Former Obama official to AIG: ‘GO SCREW YOURSELVES’

One of 300 million Americans. Just another victim of the federal bailout (and, now, maybe AIG’s lawyers). He’s just like you, and he speaks for all of us.

But not really.  Goolsbee is in fact an influential, well-heeled academic who served as Chairman of the Council of Economic Advisers under President Barack Obama.

Goolsbee is right to be outraged that AIG is considering suing the federal government over the terms of its bailout. Of course, AIG’s problems were the direct result of a massive bubble in the U.S. housing market. Ironically, one of the most outspoken supporters of the easy-lending policies that led to that bubble was … wait for it …  Austan Goolsbee! Here he is 2007, at the peak of the bubble, arguing in the New York Times against any effort to tighten up federal oversight:

Almost every new form of mortgage lending — from adjustable-rate mortgages to home equity lines of credit to no-money-down mortgages — has tended to expand the pool of people who qualify but has also been greeted by a large number of people saying that it harms consumers and will fool people into thinking they can afford homes that they cannot.

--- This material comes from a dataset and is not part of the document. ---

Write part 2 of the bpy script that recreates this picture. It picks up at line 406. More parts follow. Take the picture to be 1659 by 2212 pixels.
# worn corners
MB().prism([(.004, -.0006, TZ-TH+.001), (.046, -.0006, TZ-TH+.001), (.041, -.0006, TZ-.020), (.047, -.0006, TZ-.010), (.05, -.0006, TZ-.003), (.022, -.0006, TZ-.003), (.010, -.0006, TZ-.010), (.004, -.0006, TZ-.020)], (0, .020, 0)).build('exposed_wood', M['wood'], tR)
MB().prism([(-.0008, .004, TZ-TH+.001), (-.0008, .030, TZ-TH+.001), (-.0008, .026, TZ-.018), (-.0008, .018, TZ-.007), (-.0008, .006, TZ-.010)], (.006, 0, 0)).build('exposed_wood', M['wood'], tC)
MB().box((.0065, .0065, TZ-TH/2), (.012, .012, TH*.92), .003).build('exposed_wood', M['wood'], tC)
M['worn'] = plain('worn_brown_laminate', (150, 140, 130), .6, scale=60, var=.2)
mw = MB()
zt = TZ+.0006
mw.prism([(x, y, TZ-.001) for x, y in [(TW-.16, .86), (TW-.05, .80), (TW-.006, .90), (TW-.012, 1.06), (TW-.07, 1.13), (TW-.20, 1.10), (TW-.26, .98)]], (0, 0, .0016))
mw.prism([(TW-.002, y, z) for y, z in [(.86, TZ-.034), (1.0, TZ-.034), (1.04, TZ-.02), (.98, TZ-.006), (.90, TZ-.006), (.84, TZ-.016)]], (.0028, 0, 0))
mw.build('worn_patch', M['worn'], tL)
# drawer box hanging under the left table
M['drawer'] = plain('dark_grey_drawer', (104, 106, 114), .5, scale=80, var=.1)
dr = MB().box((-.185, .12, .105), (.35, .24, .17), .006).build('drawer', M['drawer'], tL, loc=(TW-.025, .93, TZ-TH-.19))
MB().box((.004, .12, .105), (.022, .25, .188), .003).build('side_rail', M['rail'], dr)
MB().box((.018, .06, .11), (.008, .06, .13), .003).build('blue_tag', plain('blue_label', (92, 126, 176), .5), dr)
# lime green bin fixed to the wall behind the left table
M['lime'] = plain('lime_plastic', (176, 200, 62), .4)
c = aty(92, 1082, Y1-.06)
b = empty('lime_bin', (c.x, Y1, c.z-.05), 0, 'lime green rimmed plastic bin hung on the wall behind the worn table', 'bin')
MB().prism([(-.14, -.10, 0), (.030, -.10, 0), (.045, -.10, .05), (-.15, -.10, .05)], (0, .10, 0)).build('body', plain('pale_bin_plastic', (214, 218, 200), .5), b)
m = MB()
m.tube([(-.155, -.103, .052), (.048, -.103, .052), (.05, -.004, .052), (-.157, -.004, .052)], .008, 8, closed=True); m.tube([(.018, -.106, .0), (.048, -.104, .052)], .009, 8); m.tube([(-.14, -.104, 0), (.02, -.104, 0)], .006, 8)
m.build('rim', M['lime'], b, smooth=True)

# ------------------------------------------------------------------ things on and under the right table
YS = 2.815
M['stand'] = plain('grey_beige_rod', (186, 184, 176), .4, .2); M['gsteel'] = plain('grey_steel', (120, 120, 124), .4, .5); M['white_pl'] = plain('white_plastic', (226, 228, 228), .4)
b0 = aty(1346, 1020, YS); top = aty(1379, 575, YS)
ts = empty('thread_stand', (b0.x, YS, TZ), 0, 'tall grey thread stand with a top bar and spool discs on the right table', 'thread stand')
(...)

Congress is contemplating a serious tightening of regulations to make the new forms of lending more difficult. New research from some of the leading housing economists in the country, however, examines the long history of mortgage market innovations and suggests that regulators should be mindful of the potential downside in tightening too much.

[D]o not forget that the vast majority of even subprime borrowers have been making their payments. Indeed, fewer than 15 percent of borrowers in this most risky group have even been delinquent on a payment, much less defaulted.

We’re not saying Goolsbee deserves blame for the AIG bailout. We know who signed off on that monstrosity, and it wasn’t a Democrat.

If we are going to get up on our moral high horses about AIG, though, can we at least ask why subprime apologists like Goolsbee never get any blame for defending risky lending?